Bottom line, truthfully, I want Dudley to be happy. And I know he wants me to be happy. But we couldn't make each other happy like we wanted to be, so this relationship didn't happen at the right place and time. We both want different things. And it's better to find this out sooner than later so that no major mistakes are made.
I will always remember the first time we hung out - I was super drunk and became sick, he held my hair and stayed the night. The 10K we ran together. Our first night at the Big Bang together and hitting up Mill Avenue with heavy intoxication (along with an unpleasant run-in with a belligerent co-worker). Valentine's dinner. St. Patrick's Day - Flogging Molly concert with his best friend, Matt, in town. Movie dates. Having beers at Baby Kay's with some co-workers then going to see the Dave Chappelle movie, drunk. Disneyland on my birthday. Weekend in Las Vegas. The "Esteban" joke.
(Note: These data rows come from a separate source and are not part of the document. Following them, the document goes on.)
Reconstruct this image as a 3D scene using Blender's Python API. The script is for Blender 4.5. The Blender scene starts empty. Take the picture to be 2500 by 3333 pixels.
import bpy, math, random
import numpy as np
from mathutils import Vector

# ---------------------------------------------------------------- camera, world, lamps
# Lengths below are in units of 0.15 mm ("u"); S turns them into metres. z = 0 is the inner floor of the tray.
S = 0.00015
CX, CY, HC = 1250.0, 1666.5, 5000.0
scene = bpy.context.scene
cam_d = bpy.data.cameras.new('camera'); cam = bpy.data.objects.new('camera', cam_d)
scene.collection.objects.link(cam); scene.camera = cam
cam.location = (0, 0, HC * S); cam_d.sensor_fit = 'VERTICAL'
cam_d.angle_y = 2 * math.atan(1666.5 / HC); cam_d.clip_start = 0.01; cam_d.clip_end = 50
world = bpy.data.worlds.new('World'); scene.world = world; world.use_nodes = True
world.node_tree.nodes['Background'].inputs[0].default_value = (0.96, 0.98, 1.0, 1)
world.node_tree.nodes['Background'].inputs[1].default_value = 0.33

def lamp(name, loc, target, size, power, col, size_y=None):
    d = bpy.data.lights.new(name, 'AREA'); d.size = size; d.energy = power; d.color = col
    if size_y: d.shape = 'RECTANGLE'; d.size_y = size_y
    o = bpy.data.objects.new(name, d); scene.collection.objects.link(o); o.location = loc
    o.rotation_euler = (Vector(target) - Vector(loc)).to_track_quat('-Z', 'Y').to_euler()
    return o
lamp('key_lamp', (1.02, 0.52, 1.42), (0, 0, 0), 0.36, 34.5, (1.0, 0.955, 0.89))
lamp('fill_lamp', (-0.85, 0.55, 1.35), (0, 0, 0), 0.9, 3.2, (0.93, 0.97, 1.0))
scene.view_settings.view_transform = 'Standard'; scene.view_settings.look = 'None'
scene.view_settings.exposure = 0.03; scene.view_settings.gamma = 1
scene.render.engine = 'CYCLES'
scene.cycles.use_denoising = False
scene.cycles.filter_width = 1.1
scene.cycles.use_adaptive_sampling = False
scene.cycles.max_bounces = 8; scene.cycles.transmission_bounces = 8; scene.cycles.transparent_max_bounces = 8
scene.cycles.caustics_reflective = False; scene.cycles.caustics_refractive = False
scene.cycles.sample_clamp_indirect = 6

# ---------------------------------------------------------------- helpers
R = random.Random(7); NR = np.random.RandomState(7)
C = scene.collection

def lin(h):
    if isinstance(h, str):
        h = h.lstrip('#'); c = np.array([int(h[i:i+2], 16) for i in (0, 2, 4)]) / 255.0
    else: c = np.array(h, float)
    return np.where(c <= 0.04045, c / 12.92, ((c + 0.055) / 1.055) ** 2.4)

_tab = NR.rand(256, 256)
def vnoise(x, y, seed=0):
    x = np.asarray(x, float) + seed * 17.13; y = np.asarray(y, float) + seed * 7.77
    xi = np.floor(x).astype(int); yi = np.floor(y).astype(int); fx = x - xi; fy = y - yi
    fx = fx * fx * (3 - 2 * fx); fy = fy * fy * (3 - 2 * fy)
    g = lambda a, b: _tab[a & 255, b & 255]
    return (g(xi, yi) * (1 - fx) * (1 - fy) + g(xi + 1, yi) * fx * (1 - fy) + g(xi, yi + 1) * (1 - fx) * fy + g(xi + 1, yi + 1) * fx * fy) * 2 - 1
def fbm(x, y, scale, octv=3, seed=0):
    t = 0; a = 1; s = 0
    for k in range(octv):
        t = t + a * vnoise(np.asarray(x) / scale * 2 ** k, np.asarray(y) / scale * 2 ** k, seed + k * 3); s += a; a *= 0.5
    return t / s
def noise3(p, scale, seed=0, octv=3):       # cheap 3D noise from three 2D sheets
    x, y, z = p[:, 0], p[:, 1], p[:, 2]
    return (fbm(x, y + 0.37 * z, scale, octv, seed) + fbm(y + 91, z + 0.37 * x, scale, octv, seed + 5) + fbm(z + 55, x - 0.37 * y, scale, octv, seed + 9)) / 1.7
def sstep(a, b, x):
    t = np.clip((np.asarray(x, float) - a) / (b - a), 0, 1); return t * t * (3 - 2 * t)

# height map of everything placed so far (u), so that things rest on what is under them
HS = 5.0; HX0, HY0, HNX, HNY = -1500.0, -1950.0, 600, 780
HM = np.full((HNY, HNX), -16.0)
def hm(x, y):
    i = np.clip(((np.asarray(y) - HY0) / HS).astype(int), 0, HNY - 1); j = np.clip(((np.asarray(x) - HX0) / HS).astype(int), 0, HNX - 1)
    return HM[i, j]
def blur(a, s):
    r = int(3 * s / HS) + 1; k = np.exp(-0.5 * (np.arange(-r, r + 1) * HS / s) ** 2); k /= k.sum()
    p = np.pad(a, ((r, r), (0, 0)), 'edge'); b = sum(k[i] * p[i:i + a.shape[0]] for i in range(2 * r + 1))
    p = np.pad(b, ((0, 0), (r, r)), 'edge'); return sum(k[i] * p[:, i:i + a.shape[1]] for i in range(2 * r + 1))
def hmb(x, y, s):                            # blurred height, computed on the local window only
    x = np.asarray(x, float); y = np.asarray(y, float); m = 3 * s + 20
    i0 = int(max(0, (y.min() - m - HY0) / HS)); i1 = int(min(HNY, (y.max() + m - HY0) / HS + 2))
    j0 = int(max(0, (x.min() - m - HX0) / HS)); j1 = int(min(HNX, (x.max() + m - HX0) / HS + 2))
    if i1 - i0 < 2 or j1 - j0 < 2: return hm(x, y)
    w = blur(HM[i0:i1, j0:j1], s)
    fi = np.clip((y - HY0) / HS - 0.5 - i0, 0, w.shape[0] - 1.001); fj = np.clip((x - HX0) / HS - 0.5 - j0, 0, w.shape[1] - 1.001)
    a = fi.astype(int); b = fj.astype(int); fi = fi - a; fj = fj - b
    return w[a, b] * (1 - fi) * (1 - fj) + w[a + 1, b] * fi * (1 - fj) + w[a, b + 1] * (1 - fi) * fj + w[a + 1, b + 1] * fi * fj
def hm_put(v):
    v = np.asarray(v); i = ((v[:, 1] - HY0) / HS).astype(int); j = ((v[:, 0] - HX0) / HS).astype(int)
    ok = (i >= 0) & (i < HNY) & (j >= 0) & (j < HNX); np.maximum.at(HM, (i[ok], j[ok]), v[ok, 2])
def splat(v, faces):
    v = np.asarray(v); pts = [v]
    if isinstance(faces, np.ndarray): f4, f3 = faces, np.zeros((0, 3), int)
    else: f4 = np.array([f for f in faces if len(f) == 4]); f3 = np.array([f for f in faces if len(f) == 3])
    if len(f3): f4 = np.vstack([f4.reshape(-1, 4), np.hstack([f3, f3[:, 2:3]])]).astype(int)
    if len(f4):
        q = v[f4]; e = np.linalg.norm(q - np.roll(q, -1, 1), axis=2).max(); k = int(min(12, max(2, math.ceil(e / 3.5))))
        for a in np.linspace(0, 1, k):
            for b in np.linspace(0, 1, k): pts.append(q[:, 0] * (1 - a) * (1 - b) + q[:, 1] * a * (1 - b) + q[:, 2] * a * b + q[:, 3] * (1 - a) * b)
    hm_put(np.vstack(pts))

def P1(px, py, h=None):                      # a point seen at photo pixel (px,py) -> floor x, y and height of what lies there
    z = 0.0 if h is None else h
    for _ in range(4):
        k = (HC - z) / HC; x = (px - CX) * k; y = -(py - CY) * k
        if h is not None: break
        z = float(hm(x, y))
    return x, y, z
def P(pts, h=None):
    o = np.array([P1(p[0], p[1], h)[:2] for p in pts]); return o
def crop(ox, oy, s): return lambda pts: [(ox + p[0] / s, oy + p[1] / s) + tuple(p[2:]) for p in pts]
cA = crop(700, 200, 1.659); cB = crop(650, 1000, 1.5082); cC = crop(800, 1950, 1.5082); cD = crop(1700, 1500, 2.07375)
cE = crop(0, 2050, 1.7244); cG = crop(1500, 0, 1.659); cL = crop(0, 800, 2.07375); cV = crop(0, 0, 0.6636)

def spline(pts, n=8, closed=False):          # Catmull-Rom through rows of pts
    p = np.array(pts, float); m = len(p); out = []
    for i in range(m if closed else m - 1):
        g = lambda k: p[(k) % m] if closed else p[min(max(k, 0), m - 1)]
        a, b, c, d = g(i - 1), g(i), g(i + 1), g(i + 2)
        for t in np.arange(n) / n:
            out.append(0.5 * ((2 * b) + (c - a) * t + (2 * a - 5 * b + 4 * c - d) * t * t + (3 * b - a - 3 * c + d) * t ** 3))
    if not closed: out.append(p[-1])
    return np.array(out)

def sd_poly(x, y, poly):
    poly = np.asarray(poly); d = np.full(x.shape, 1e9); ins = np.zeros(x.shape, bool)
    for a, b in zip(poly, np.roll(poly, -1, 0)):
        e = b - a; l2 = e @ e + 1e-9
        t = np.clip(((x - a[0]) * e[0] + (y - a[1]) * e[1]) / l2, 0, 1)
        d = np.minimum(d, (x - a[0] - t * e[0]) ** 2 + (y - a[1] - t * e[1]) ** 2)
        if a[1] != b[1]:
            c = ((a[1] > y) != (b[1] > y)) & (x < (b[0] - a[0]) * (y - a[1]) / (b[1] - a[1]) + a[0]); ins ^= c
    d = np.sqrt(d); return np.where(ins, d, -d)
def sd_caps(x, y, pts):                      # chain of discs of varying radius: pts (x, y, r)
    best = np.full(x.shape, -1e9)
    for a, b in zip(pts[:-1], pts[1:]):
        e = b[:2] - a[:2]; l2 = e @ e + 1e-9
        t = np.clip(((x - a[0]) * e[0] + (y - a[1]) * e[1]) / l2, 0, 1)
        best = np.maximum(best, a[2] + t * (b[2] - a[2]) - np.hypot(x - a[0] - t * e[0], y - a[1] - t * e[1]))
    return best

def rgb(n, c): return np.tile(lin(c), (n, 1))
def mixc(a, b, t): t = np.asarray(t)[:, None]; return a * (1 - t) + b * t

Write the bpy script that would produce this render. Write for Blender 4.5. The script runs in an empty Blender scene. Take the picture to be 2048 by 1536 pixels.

I do believe him when he says he still wants to be friends, and I think he will make a futile attempt to do so. We just have to go Dutch on dates, which works out to my benefit because I played the sugarmama role most of the time. I'm just afraid to be more hurt than I already am. Maybe he'll prove me wrong when people say that ex-boyfriends and girlfriend cannot be just friends afterwards.
Now...the sex opportunity, is lost but not forgotten. I know, I know, sex is off-limits. It'll only hurt me more because I've learned that the "friends with benefits" concept does not work with my heart..............but I can't help it if I'm horny.
Be strong, Kim. Be strong.
And welcome to the new chapter in my life, everyone!